The Broch of Gurness is an Iron Age broch village. Settlement here began sometime between 500 and 200 BC. At the centre of the settlement is a stone tower or broch, which once probably reached a height of around 10 metres. Its interior is divided into sections by upright slabs. The tower features two skins of drystone walls, with stone-floored galleries in between. These are accessed by steps. Stone ledges suggest that there was once an upper storey with a timber floor. The roof would have been thatched, surrounded by a wall walk linked by stairs to the ground floor. The broch features two hearths and a subterranean stone cistern with steps leading down into it. It is thought to have some religious significance, relating to an Iron Age cult of the underground.

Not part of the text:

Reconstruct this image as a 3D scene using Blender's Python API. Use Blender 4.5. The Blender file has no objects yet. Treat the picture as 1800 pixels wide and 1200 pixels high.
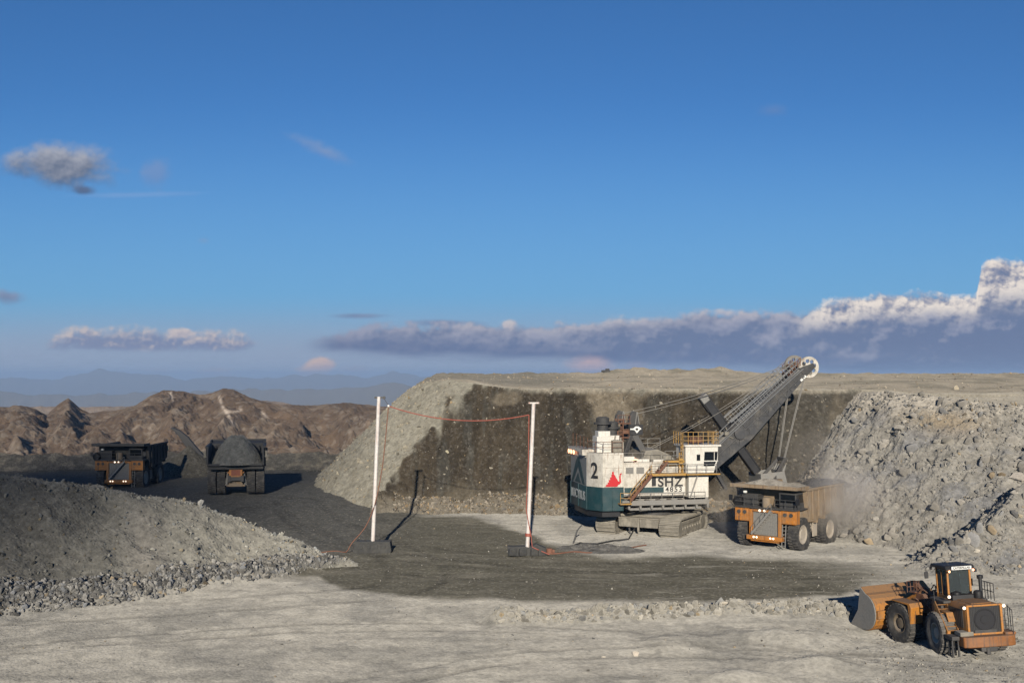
import bpy, bmesh, math, random
import numpy as np
from mathutils import Vector, Matrix
R = math.radians
rng = np.random.default_rng(7)
random.seed(7)
SC = bpy.context.scene
COL = SC.collection
CAM_Z = 19.0
FPX = 2000.0          # focal length in photo pixels (photo 1800 wide, horizon at row 660)
EXPO = 0.50

def lin(r, g, b):
    f = lambda c: (c/255/12.92) if c/255 <= 0.04045 else ((c/255+0.055)/1.055)**2.4
    return (f(r), f(g), f(b))

def at(px, py, d):
    return Vector(((px-900)*d/FPX, d, CAM_Z-(py-660)*d/FPX))

# ------------------------------------------------------------------ objects
def tag(o, label=None, cat=None, group=None, kind=None):
    if label: o['label'] = label
    if cat: o['category'] = cat
    if group: o['group'] = group
    if kind: o['kind'] = kind
    return o

def thing(name, label, cat, loc=(0, 0, 0), rz=0.0, group=None):
    o = bpy.data.objects.new(name, None)
    o.empty_display_size = 0.5
    COL.objects.link(o)
    o.location = loc
    o.rotation_euler = (0, 0, rz)
    return tag(o, label, cat, group)

def copy_tree(o, parent=None):
    c = o.copy()
    COL.objects.link(c)
    if parent is not None:
        c.parent = parent
    for ch in list(o.children):
        copy_tree(ch, c)
    return c

class MB:
    """collects shapes, then links them as ONE mesh object"""
    def __init__(self):
        self.v = []
        self.f = []
        self.M = None
    def add(self, verts, faces, M=None):
        b = len(self.v)
        for p in verts:
            p = Vector(p)
            if M is not None: p = M @ p
            if self.M is not None: p = self.M @ p
            self.v.append(p)
        for f in faces:
            self.f.append([i+b for i in f])
    def box(self, c, s, rz=0, ry=0, rx=0):
        x, y, z = s[0]/2, s[1]/2, s[2]/2
        vs = [(-x,-y,-z),(x,-y,-z),(x,y,-z),(-x,y,-z),(-x,-y,z),(x,-y,z),(x,y,z),(-x,y,z)]
        M = Matrix.Translation(c)
        if rz: M = M @ Matrix.Rotation(rz, 4, 'Z')
        if ry: M = M @ Matrix.Rotation(ry, 4, 'Y')
        if rx: M = M @ Matrix.Rotation(rx, 4, 'X')
        self.add(vs, [(0,3,2,1),(4,5,6,7),(0,1,5,4),(1,2,6,5),(2,3,7,6),(3,0,4,7)], M)
        return self
    def beam(self, p, q, w, h, w2=None, h2=None, up=(0, 0, 1)):
        p, q = Vector(p), Vector(q)
        d = (q-p).normalized()
        up = Vector(up)
        if abs(d.dot(up)) > 0.98: up = Vector((1, 0, 0))
        s = d.cross(up).normalized()
        u = s.cross(d)
        w2 = w if w2 is None else w2
        h2 = h if h2 is None else h2
        vs = []
        for c, ww, hh in ((p, w, h), (q, w2, h2)):
            for a, b in ((-1,-1),(1,-1),(1,1),(-1,1)):
                vs.append(c + s*(a*ww/2) + u*(b*hh/2))
        self.add(vs, [(0,3,2,1),(4,5,6,7),(0,1,5,4),(1,2,6,5),(2,3,7,6),(3,0,4,7)])
        return self
    def tube(self, p, q, r, n=8, r2=None):
        p, q = Vector(p), Vector(q)
        d = (q-p).normalized()
        up = Vector((0, 0, 1)) if abs(d.z) < 0.9 else Vector((1, 0, 0))
        s = d.cross(up).normalized()
        u = s.cross(d)
        r2 = r if r2 is None else r2
        vs = []
        for c, rr in ((p, r), (q, r2)):
            for k in range(n):
                a = 2*math.pi*k/n
                vs.append(c + s*(math.cos(a)*rr) + u*(math.sin(a)*rr))
        fs = [(k, (k+1) % n, n+(k+1) % n, n+k) for k in range(n)]
        fs += [tuple(range(n-1, -1, -1)), tuple(range(n, 2*n))]
        self.add(vs, fs)
        return self
    def path(self, pts, r, n=6):
        pts = [Vector(p) for p in pts]
        vs = []
        for i, c in enumerate(pts):
            d = (pts[min(i+1, len(pts)-1)]-pts[max(i-1, 0)]).normalized()
            up = Vector((0, 0, 1)) if abs(d.z) < 0.95 else Vector((1, 0, 0))
            s = d.cross(up).normalized()
            u = s.cross(d)
            for k in range(n):
                a = 2*math.pi*k/n
                vs.append(c + s*(math.cos(a)*r) + u*(math.sin(a)*r))
        fs = []
        for i in range(len(pts)-1):
            for k in range(n):
                fs.append((i*n+k, i*n+(k+1) % n, (i+1)*n+(k+1) % n, (i+1)*n+k))
        fs += [tuple(range(n-1, -1, -1)), tuple(range((len(pts)-1)*n, len(pts)*n))]
        self.add(vs, fs)
        return self
    def prism(self, poly, a, b, plane='xz'):
        """polygon extruded from a to b along the remaining axis"""
        def P(u, v, t):
            return {'xz': (u, t, v), 'yz': (t, u, v), 'xy': (u, v, t)}[plane]
        n = len(poly)
        vs = [P(u, v, a) for u, v in poly] + [P(u, v, b) for u, v in poly]
        fs = [(k, (k+1) % n, n+(k+1) % n, n+k) for k in range(n)]
        fs += [tuple(range(n-1, -1, -1)), tuple(range(n, 2*n))]
        self.add(vs, fs)
        return self
    def lathe(self, prof, c, axis='y', n=28, ring=False):
        """profile of (radius, offset along axis)"""
        c = Vector(c)
        m = len(prof)
        if ring: prof = list(prof)
        vs = []
        for k in range(n):
            a = 2*math.pi*k/n
            ca, sa = math.cos(a), math.sin(a)
            for r, t in prof:
                if axis == 'y': vs.append(c+Vector((r*ca, t, r*sa)))
                elif axis == 'x': vs.append(c+Vector((t, r*ca, r*sa)))
                else: vs.append(c+Vector((r*ca, r*sa, t)))
        fs = []
        for k in range(n):
            k2 = (k+1) % n
            for i in range(m if ring else m-1):
                j = (i+1) % m
                fs.append((k*m+i, k2*m+i, k2*m+j, k*m+j))
        if not ring:
            fs.append(tuple(k*m for k in range(n)))
            fs.append(tuple(k*m+m-1 for k in range(n)))
        self.add(vs, fs)
        return self
    def rail(self, pts, h=1.1, step=1.5, r=0.035, mids=1):
        pts = [Vector(p) for p in pts]
        for a, b in zip(pts[:-1], pts[1:]):
            L = (b-a).length
            k = max(1, int(round(L/step)))
            for i in range(k+1):
                c = a.lerp(b, i/k)
                self.tube(c, c+Vector((0, 0, h)), r, 5)
            for j in range(mids+1):
                z = Vector((0, 0, h*(j+1)/(mids+1)))
                self.tube(a+z, b+z, r, 5)
        return self
    def stair(self, p, q, width, wdir, n=10, side=0.28):
        """two stringers and treads from p up to q"""
        p, q, w = Vector(p), Vector(q), Vector(wdir).normalized()*width/2
        for s in (-1, 1):
            self.beam(p+w*s, q+w*s, 0.07, side)
        for i in range(n):
            c = p.lerp(q, (i+0.5)/n)
            self.beam(c-w, c+w, 0.28, 0.05)
        return self
    def build(self, name, mat, parent=None, bevel=0.0, smooth=True, angle=38):
        me = bpy.data.meshes.new(name)
        me.from_pydata([tuple(p) for p in self.v], [], self.f)
        bm = bmesh.new()
        bm.from_mesh(me)
        bmesh.ops.recalc_face_normals(bm, faces=bm.faces)
        bm.to_mesh(me)
        bm.free()
        if smooth:
            me.polygons.foreach_set('use_smooth', [True]*len(me.polygons))
            me.set_sharp_from_angle(angle=R(angle))
        me.materials.append(mat)
        o = bpy.data.objects.new(name, me)
        COL.objects.link(o)
        if parent is not None: o.parent = parent
        if bevel:
            b = o.modifiers.new('Bevel', 'BEVEL')
            b.width = bevel; b.segments = 2; b.limit_method = 'ANGLE'; b.angle_limit = R(40)
        return o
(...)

The remains of the central tower are up to 3.6 metres high, and the stone walls are up to 4.1 metres thick. The tower was likely inhabited by the principal family or clan of the area but also served as a last resort for the village in case of an attack.

The broch continued to be inhabited while it began to collapse and the original structures were altered. The cistern was filled in and the interior was repartitioned. The ruin visible today reflects this secondary phase of the broch's use.

The site is surrounded by three ditches cut out of the rock with stone ramparts, encircling an area of around 45 metres diameter. The remains of numerous small stone dwellings with small yards and sheds can be found between the inner ditch and the tower. These were built after the tower, but were a part of the settlement's initial conception. A 'main street' connects the outer entrance to the broch. The settlement is the best-preserved of all broch villages.

Pieces of a Roman amphora dating to before 60 AD were found here, lending weight to the record that a 'King of Orkney' submitted to Emperor Claudius at Colchester in 43 AD.

At some point after 100 AD the broch was abandoned and the ditches filled in. It is thought that settlement at the broch continued into the 5th century AD, the period known as Pictish times. By that time the broch was not used anymore and some of its stones were reused to build smaller dwellings on top of the earlier buildings. Until about the 8th century, the site was just a single farmstead.

In the 9th century, a Norse woman was buried at the site in a stone-lined grave with two bronze brooches and a sickle and knife made from iron. Other finds suggest that Norse men were buried here too.